Beloved (Rearing Deer)
Beth Cavener looks to the animal kingdom to express the human condition. From her studio in Montana, she works through curious, complex, or painful emotional states by capturing these feelings in animal poses, gazes, and situations. Installed in a niche at the end of the Spanish Colonial galleries at Mint Museum Randolph, Beloved (Rearing Deer) connects to the pathos and mystery of the Baroque objects.

Words in Flight
Charlotte-based Linda Foard Roberts uses her photographs to explore what we cannot see—the history of a place, the strength of a person, the fragility of a moment. Ultimately, all of her subjects turn to the subject of time, as hinted in her poignant image Words in Flight. “Everyone has a personal story and place in the world,” Roberts writes, “This is mine.” A survey of Roberts’ photographs entitled “Responsibilities of Representing” is on view in Mint Museum Uptown’s fourth-floor galleries through spring 2021, once we re-open.

With Side With Shoulder
Brooklyn, NY-based artist Summer Wheat is known for recasting art history. In her works, she replaces familiar male warriors from Greek kraters, male hunters from medieval tapestries, and male rulers from Egyptian hieroglyphics with powerful female characters who take on these roles and others: beekeepers, bankers, fisherwomen, and mothers.
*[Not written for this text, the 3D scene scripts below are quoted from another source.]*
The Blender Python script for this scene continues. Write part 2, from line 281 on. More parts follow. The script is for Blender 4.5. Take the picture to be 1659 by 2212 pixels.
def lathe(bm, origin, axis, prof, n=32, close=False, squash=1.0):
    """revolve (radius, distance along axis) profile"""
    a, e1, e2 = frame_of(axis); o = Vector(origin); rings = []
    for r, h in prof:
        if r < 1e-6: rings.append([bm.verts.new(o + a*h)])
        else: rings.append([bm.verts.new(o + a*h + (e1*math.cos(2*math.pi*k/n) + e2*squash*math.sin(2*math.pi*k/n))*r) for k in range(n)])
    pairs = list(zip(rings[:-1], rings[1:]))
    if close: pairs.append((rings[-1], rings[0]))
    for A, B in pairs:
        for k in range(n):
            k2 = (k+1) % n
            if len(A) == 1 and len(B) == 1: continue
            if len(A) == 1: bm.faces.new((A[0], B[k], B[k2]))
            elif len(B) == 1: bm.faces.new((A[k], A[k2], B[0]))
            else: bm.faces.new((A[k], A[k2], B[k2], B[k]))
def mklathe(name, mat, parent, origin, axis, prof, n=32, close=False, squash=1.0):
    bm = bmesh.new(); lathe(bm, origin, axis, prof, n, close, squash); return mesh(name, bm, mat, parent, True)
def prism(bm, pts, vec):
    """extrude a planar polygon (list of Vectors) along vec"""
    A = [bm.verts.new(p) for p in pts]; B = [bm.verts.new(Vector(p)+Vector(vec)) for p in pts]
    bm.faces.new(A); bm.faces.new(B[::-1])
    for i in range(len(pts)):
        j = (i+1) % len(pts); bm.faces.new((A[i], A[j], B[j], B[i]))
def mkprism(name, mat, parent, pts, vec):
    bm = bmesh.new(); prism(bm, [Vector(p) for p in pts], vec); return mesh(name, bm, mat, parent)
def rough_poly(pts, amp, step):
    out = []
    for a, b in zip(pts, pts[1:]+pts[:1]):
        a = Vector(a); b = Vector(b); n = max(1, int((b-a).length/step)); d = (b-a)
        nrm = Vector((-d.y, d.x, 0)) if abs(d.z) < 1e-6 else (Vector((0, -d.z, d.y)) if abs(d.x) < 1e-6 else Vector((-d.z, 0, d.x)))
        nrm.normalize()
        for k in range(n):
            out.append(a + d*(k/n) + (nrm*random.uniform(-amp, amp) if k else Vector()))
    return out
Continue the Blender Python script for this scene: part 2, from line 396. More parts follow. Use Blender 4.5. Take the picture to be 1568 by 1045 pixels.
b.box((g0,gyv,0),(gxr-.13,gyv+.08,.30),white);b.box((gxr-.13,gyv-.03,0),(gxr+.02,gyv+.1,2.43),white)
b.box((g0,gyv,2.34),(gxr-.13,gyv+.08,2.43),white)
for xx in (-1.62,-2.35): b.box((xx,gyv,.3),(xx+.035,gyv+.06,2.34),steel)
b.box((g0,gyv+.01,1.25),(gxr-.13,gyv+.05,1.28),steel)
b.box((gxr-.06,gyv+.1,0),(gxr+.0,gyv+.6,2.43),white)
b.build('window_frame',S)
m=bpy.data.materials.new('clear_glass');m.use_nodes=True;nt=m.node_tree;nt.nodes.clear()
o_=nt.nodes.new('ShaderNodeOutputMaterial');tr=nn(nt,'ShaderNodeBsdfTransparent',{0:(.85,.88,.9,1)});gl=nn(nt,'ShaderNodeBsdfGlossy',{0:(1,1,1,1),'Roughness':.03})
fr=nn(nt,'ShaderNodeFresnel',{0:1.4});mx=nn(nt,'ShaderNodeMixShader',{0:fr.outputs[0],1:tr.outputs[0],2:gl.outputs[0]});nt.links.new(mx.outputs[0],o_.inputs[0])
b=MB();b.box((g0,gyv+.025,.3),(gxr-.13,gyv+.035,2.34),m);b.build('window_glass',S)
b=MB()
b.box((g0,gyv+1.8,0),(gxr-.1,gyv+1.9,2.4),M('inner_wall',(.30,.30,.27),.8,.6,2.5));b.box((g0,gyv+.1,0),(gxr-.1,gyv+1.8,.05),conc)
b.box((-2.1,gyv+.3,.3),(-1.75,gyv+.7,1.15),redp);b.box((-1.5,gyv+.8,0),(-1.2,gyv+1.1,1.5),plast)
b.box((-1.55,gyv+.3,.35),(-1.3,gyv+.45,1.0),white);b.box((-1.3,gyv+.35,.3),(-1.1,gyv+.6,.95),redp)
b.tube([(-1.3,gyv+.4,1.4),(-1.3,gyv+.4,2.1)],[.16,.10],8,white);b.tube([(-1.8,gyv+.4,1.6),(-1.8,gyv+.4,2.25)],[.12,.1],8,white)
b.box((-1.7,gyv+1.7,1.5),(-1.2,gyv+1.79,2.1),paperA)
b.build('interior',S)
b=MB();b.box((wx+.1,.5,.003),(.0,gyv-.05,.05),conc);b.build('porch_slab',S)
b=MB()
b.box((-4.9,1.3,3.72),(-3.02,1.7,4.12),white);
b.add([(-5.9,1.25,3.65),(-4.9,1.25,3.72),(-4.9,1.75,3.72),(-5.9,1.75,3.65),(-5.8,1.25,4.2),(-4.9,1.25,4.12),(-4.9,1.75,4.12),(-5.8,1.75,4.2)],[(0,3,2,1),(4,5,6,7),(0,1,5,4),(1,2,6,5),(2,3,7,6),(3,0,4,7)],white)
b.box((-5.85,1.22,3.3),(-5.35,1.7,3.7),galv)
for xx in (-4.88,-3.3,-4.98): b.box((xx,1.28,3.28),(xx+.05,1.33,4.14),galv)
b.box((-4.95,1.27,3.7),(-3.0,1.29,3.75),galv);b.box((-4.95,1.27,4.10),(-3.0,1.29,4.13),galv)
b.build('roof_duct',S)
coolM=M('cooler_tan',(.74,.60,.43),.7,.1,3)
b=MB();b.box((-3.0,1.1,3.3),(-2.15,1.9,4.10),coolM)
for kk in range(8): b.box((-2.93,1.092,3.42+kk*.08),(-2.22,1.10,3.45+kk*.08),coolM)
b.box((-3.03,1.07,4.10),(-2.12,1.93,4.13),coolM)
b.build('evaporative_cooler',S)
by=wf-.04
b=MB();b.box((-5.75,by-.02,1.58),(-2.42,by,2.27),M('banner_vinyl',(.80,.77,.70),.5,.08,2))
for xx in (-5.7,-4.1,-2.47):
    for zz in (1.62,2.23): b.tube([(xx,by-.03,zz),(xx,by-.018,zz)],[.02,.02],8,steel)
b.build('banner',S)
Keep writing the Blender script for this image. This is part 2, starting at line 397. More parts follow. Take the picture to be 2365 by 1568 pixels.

Working in all media—painting, sculpture, ceramics, stained glass windows—she creates unusual textures that recall traditional weaving and Native American bead work while simultaneously inventing entirely new ways of making.
This painting entered the Mint’s collection in July, a gift from the Wells Fargo Foundation’s American Museum Women’s Art Fund. It will be on view in Mint Museum Uptown’s third-floor galleries this summer.